→ **What the task requires**
Extract all of the data and reproduce it precisely.

━━━━━━━━━━━━━━━━

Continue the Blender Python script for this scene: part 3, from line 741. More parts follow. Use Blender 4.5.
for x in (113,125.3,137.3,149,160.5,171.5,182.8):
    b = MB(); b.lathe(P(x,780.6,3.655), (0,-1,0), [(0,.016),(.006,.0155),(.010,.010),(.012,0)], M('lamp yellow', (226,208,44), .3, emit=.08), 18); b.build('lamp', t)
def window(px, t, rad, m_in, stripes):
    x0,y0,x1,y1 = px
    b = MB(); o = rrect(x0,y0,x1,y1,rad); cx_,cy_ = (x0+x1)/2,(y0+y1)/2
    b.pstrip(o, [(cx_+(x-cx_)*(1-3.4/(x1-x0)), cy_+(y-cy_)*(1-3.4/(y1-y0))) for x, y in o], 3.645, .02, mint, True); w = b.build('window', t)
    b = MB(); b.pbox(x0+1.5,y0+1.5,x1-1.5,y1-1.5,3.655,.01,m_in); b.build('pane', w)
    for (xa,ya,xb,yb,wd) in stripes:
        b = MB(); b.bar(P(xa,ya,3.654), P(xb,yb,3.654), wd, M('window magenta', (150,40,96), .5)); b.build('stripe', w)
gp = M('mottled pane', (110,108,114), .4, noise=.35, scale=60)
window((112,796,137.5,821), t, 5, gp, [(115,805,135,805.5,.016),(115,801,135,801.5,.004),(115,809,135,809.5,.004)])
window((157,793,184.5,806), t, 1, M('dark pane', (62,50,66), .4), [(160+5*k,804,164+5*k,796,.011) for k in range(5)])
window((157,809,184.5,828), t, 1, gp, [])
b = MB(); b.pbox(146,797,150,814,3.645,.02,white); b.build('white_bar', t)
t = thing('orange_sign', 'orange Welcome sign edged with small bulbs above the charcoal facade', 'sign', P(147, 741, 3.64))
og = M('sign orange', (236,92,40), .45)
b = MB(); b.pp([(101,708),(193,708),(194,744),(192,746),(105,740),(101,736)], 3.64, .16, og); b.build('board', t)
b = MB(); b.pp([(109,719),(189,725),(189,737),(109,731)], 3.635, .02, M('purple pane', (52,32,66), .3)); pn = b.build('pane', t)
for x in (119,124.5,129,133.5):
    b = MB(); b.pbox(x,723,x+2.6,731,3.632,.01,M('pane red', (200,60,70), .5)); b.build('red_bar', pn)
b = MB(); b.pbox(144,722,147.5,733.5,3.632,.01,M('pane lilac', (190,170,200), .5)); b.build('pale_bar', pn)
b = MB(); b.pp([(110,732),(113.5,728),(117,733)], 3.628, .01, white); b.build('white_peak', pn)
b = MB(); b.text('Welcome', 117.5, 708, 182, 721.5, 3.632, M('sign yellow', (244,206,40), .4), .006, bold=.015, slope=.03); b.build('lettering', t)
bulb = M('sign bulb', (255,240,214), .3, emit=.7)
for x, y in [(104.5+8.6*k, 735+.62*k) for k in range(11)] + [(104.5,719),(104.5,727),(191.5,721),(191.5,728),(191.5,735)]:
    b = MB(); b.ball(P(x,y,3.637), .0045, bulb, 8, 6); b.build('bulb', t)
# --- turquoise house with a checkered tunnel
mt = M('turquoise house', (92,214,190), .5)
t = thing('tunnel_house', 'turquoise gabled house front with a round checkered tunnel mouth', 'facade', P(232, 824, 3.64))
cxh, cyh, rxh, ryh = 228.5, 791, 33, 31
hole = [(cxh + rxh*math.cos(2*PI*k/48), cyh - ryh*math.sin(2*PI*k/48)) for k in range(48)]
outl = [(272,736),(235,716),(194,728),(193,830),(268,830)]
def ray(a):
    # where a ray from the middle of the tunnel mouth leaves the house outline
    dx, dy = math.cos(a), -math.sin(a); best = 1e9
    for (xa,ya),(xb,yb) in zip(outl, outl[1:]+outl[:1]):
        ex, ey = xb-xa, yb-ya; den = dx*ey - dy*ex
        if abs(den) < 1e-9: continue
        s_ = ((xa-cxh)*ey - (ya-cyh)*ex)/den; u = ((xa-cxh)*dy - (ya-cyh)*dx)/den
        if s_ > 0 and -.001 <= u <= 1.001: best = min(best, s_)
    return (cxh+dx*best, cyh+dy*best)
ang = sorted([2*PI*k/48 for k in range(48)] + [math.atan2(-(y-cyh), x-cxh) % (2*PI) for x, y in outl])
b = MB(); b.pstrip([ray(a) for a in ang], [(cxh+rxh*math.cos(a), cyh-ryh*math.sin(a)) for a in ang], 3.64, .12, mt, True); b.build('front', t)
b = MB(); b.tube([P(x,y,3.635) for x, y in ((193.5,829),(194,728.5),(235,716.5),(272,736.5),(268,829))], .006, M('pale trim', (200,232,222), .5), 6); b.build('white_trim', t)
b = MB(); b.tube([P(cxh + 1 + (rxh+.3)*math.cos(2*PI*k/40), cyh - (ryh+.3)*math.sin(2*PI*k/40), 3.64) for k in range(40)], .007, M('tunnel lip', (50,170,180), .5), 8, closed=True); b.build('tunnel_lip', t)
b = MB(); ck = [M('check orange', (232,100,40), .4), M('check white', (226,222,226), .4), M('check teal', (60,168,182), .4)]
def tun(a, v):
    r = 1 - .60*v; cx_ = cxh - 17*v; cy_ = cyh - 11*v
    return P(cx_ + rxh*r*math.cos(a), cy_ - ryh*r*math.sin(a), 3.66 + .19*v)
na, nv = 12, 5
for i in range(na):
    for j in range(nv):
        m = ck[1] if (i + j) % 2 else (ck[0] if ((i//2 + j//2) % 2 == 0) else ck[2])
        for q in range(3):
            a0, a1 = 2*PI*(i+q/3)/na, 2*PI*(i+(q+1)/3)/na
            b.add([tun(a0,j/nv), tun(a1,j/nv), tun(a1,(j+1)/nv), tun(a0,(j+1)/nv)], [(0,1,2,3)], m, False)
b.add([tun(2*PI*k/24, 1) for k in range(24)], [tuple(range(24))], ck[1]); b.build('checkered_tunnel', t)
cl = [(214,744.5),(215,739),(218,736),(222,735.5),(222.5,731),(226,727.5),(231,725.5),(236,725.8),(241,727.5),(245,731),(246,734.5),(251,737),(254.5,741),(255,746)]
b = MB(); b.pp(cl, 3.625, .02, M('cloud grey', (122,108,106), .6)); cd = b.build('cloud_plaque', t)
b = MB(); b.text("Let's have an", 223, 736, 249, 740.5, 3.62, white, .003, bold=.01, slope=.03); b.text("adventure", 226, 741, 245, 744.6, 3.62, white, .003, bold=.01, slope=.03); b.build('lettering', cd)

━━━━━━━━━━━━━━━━

→ **Task solution**
Continue the Blender Python script for this scene: part 3, from line 741. More parts follow. Use Blender 4.5.
for x in (113,125.3,137.3,149,160.5,171.5,182.8):
    b = MB(); b.lathe(P(x,780.6,3.655), (0,-1,0), [(0,.016),(.006,.0155),(.010,.010),(.012,0)], M('lamp yellow', (226,208,44), .3, emit=.08), 18); b.build('lamp', t)
def window(px, t, rad, m_in, stripes):
    x0,y0,x1,y1 = px
    b = MB(); o = rrect(x0,y0,x1,y1,rad); cx_,cy_ = (x0+x1)/2,(y0+y1)/2
    b.pstrip(o, [(cx_+(x-cx_)*(1-3.4/(x1-x0)), cy_+(y-cy_)*(1-3.4/(y1-y0))) for x, y in o], 3.645, .02, mint, True); w = b.build('window', t)
    b = MB(); b.pbox(x0+1.5,y0+1.5,x1-1.5,y1-1.5,3.655,.01,m_in); b.build('pane', w)
    for (xa,ya,xb,yb,wd) in stripes:
        b = MB(); b.bar(P(xa,ya,3.654), P(xb,yb,3.654), wd, M('window magenta', (150,40,96), .5)); b.build('stripe', w)
gp = M('mottled pane', (110,108,114), .4, noise=.35, scale=60)
window((112,796,137.5,821), t, 5, gp, [(115,805,135,805.5,.016),(115,801,135,801.5,.004),(115,809,135,809.5,.004)])
window((157,793,184.5,806), t, 1, M('dark pane', (62,50,66), .4), [(160+5*k,804,164+5*k,796,.011) for k in range(5)])
window((157,809,184.5,828), t, 1, gp, [])
b = MB(); b.pbox(146,797,150,814,3.645,.02,white); b.build('white_bar', t)
t = thing('orange_sign', 'orange Welcome sign edged with small bulbs above the charcoal facade', 'sign', P(147, 741, 3.64))
og = M('sign orange', (236,92,40), .45)
b = MB(); b.pp([(101,708),(193,708),(194,744),(192,746),(105,740),(101,736)], 3.64, .16, og); b.build('board', t)
b = MB(); b.pp([(109,719),(189,725),(189,737),(109,731)], 3.635, .02, M('purple pane', (52,32,66), .3)); pn = b.build('pane', t)
for x in (119,124.5,129,133.5):
    b = MB(); b.pbox(x,723,x+2.6,731,3.632,.01,M('pane red', (200,60,70), .5)); b.build('red_bar', pn)
b = MB(); b.pbox(144,722,147.5,733.5,3.632,.01,M('pane lilac', (190,170,200), .5)); b.build('pale_bar', pn)
b = MB(); b.pp([(110,732),(113.5,728),(117,733)], 3.628, .01, white); b.build('white_peak', pn)
b = MB(); b.text('Welcome', 117.5, 708, 182, 721.5, 3.632, M('sign yellow', (244,206,40), .4), .006, bold=.015, slope=.03); b.build('lettering', t)
bulb = M('sign bulb', (255,240,214), .3, emit=.7)
for x, y in [(104.5+8.6*k, 735+.62*k) for k in range(11)] + [(104.5,719),(104.5,727),(191.5,721),(191.5,728),(191.5,735)]:
    b = MB(); b.ball(P(x,y,3.637), .0045, bulb, 8, 6); b.build('bulb', t)
# --- turquoise house with a checkered tunnel
mt = M('turquoise house', (92,214,190), .5)
t = thing('tunnel_house', 'turquoise gabled house front with a round checkered tunnel mouth', 'facade', P(232, 824, 3.64))
cxh, cyh, rxh, ryh = 228.5, 791, 33, 31
hole = [(cxh + rxh*math.cos(2*PI*k/48), cyh - ryh*math.sin(2*PI*k/48)) for k in range(48)]
outl = [(272,736),(235,716),(194,728),(193,830),(268,830)]
def ray(a):
    # where a ray from the middle of the tunnel mouth leaves the house outline
    dx, dy = math.cos(a), -math.sin(a); best = 1e9
    for (xa,ya),(xb,yb) in zip(outl, outl[1:]+outl[:1]):
        ex, ey = xb-xa, yb-ya; den = dx*ey - dy*ex
        if abs(den) < 1e-9: continue
        s_ = ((xa-cxh)*ey - (ya-cyh)*ex)/den; u = ((xa-cxh)*dy - (ya-cyh)*dx)/den
        if s_ > 0 and -.001 <= u <= 1.001: best = min(best, s_)
    return (cxh+dx*best, cyh+dy*best)
ang = sorted([2*PI*k/48 for k in range(48)] + [math.atan2(-(y-cyh), x-cxh) % (2*PI) for x, y in outl])
b = MB(); b.pstrip([ray(a) for a in ang], [(cxh+rxh*math.cos(a), cyh-ryh*math.sin(a)) for a in ang], 3.64, .12, mt, True); b.build('front', t)
b = MB(); b.tube([P(x,y,3.635) for x, y in ((193.5,829),(194,728.5),(235,716.5),(272,736.5),(268,829))], .006, M('pale trim', (200,232,222), .5), 6); b.build('white_trim', t)
b = MB(); b.tube([P(cxh + 1 + (rxh+.3)*math.cos(2*PI*k/40), cyh - (ryh+.3)*math.sin(2*PI*k/40), 3.64) for k in range(40)], .007, M('tunnel lip', (50,170,180), .5), 8, closed=True); b.build('tunnel_lip', t)
b = MB(); ck = [M('check orange', (232,100,40), .4), M('check white', (226,222,226), .4), M('check teal', (60,168,182), .4)]
def tun(a, v):
    r = 1 - .60*v; cx_ = cxh - 17*v; cy_ = cyh - 11*v
    return P(cx_ + rxh*r*math.cos(a), cy_ - ryh*r*math.sin(a), 3.66 + .19*v)
na, nv = 12, 5
for i in range(na):
    for j in range(nv):
        m = ck[1] if (i + j) % 2 else (ck[0] if ((i//2 + j//2) % 2 == 0) else ck[2])
        for q in range(3):
            a0, a1 = 2*PI*(i+q/3)/na, 2*PI*(i+(q+1)/3)/na
            b.add([tun(a0,j/nv), tun(a1,j/nv), tun(a1,(j+1)/nv), tun(a0,(j+1)/nv)], [(0,1,2,3)], m, False)
b.add([tun(2*PI*k/24, 1) for k in range(24)], [tuple(range(24))], ck[1]); b.build('checkered_tunnel', t)
cl = [(214,744.5),(215,739),(218,736),(222,735.5),(222.5,731),(226,727.5),(231,725.5),(236,725.8),(241,727.5),(245,731),(246,734.5),(251,737),(254.5,741),(255,746)]
b = MB(); b.pp(cl, 3.625, .02, M('cloud grey', (122,108,106), .6)); cd = b.build('cloud_plaque', t)
b = MB(); b.text("Let's have an", 223, 736, 249, 740.5, 3.62, white, .003, bold=.01, slope=.03); b.text("adventure", 226, 741, 245, 744.6, 3.62, white, .003, bold=.01, slope=.03); b.build('lettering', cd)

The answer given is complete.